-- REQUIREMENT --
Your task is to repeat only the lines from the one with "Generate a Blender" through the one with "return tuple(((x/255)/12.92 if", exactly as they stand, both ends included.

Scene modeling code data
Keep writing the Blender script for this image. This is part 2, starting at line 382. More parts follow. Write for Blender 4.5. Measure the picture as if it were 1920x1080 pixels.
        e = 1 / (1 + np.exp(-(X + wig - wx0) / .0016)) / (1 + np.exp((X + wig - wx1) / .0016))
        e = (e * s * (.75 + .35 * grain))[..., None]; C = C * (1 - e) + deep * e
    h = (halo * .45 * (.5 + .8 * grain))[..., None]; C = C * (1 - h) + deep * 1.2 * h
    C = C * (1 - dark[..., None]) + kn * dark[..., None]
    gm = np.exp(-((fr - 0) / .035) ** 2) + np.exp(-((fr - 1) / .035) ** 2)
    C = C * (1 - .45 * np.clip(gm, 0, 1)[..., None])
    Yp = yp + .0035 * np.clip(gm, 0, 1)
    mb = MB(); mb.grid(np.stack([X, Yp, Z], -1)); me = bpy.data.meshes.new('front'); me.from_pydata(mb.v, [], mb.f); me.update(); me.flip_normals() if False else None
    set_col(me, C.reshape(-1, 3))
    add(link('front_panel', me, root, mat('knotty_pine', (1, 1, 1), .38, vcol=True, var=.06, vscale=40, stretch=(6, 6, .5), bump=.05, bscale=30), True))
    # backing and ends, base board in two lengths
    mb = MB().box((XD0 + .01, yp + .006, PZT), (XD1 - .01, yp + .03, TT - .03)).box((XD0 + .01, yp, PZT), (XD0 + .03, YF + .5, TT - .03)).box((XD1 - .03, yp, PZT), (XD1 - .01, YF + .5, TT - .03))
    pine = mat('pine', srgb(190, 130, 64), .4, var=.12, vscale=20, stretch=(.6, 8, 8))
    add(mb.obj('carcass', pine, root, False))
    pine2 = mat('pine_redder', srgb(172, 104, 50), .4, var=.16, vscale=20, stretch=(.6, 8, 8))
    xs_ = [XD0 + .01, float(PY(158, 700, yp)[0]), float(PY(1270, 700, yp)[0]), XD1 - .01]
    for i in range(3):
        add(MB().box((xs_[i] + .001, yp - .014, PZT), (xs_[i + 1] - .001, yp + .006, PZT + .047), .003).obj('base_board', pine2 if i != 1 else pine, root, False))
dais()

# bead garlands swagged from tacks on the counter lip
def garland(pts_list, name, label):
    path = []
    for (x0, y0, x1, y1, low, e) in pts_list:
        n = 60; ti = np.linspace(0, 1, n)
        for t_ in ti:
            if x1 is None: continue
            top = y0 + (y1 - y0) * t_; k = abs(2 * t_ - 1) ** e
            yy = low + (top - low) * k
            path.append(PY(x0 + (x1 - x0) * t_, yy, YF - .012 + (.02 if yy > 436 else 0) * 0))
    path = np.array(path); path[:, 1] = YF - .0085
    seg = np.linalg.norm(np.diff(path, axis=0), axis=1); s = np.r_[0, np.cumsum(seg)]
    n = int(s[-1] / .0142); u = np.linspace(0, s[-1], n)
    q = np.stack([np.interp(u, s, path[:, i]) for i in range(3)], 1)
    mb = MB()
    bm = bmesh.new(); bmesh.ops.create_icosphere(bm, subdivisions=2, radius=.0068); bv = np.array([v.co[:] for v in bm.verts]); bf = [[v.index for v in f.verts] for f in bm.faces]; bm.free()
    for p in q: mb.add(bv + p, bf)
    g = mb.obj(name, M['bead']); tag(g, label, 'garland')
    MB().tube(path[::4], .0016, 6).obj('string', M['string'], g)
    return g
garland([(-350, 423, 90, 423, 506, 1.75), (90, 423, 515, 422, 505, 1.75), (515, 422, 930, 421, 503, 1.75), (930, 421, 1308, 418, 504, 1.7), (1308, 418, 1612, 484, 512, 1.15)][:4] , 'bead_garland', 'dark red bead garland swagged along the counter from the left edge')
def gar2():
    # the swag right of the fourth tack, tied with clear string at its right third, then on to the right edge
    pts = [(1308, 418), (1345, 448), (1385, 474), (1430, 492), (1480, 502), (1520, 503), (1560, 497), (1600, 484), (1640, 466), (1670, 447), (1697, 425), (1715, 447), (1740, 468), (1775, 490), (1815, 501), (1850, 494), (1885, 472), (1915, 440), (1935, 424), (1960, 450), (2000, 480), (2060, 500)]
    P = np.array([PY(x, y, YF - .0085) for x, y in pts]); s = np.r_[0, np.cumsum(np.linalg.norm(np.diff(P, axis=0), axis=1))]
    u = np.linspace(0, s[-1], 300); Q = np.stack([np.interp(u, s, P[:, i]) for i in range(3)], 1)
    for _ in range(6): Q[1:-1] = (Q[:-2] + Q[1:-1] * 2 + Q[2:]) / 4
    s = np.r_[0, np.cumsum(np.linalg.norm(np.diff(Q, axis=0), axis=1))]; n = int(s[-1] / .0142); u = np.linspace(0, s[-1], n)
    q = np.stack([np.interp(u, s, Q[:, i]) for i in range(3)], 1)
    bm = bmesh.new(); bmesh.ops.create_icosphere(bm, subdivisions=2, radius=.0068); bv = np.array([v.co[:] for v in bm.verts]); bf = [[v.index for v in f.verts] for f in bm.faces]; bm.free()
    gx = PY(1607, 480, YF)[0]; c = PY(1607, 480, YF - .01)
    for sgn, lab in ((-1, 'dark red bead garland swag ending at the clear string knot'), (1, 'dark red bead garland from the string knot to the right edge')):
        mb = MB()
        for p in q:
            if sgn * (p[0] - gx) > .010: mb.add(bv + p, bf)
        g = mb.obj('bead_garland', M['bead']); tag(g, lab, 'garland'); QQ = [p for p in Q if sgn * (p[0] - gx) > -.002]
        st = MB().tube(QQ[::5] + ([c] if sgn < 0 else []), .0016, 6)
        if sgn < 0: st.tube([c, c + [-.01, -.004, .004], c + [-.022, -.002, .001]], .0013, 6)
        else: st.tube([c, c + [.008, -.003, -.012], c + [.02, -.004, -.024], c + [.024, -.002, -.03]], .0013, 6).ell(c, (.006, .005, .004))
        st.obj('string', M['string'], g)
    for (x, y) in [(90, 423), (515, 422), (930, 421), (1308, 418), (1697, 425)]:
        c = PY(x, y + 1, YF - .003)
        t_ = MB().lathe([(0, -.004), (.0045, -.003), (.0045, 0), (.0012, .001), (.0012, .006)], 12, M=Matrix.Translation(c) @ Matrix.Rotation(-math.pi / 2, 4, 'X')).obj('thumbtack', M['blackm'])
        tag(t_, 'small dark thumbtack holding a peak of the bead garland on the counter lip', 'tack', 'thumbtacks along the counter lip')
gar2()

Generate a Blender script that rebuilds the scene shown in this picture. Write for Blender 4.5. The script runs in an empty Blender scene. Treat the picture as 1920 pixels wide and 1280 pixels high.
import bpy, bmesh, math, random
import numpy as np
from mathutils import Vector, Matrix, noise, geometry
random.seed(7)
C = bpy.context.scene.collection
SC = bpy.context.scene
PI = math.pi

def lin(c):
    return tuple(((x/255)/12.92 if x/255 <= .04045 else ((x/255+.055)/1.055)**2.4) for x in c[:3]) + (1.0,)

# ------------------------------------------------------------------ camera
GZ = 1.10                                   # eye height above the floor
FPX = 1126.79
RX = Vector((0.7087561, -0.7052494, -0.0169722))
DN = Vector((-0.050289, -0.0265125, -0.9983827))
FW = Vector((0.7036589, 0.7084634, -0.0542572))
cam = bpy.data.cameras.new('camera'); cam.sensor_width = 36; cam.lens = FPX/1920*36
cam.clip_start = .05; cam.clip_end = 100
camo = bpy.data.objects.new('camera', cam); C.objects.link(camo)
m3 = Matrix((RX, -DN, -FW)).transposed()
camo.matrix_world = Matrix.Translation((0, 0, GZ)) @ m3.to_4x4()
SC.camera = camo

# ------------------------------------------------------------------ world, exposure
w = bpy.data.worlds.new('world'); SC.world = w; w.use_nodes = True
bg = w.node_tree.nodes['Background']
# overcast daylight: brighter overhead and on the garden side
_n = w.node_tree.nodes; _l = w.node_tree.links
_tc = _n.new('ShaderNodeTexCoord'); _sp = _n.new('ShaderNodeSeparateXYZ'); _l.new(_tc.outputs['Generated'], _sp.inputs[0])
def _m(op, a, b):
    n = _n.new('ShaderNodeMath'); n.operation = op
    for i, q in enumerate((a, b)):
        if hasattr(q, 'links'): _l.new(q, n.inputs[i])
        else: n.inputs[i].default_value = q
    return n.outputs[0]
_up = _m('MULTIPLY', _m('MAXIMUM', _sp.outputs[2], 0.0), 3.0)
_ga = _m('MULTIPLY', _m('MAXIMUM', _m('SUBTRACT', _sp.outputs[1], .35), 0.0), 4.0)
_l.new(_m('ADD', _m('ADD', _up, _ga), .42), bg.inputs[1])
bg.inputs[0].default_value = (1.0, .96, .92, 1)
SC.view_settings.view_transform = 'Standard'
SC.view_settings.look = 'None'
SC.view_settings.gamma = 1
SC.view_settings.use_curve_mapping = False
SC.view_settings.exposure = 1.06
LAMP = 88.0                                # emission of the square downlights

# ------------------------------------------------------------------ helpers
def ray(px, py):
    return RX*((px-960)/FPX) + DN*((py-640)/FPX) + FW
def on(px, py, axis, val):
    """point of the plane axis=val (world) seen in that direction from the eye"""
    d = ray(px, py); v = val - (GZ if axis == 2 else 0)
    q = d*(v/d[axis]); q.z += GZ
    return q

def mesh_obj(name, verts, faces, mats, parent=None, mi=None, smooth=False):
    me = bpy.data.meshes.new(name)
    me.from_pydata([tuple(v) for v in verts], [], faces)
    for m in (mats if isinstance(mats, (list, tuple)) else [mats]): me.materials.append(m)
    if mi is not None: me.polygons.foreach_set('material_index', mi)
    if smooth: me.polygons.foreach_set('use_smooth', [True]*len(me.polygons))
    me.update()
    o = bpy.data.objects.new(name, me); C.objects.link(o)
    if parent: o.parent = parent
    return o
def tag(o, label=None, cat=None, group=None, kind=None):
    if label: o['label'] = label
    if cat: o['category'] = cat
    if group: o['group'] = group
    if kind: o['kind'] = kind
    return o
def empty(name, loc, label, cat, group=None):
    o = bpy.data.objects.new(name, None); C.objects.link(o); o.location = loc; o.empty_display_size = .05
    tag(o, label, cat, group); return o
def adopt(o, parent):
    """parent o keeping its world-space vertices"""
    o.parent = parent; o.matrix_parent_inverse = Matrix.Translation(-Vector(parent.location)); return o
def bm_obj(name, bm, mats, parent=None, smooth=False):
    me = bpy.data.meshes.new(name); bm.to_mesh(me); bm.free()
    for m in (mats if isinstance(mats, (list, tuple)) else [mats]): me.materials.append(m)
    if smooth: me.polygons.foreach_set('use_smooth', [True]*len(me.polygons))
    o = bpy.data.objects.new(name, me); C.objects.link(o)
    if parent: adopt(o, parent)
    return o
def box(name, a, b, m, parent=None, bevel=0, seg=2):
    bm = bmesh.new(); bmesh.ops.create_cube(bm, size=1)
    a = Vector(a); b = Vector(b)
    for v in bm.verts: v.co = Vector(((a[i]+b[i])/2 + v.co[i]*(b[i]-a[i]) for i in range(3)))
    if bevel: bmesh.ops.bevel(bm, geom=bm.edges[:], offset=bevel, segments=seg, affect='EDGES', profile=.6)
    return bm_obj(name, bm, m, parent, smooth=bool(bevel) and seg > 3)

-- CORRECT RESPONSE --
Generate a Blender script that rebuilds the scene shown in this picture. Write for Blender 4.5. The script runs in an empty Blender scene. Treat the picture as 1920 pixels wide and 1280 pixels high.
import bpy, bmesh, math, random
import numpy as np
from mathutils import Vector, Matrix, noise, geometry
random.seed(7)
C = bpy.context.scene.collection
SC = bpy.context.scene
PI = math.pi

def lin(c):
    return tuple(((x/255)/12.92 if x/255 <= .04045 else ((x/255+.055)/1.055)**2.4) for x in c[:3]) + (1.0,)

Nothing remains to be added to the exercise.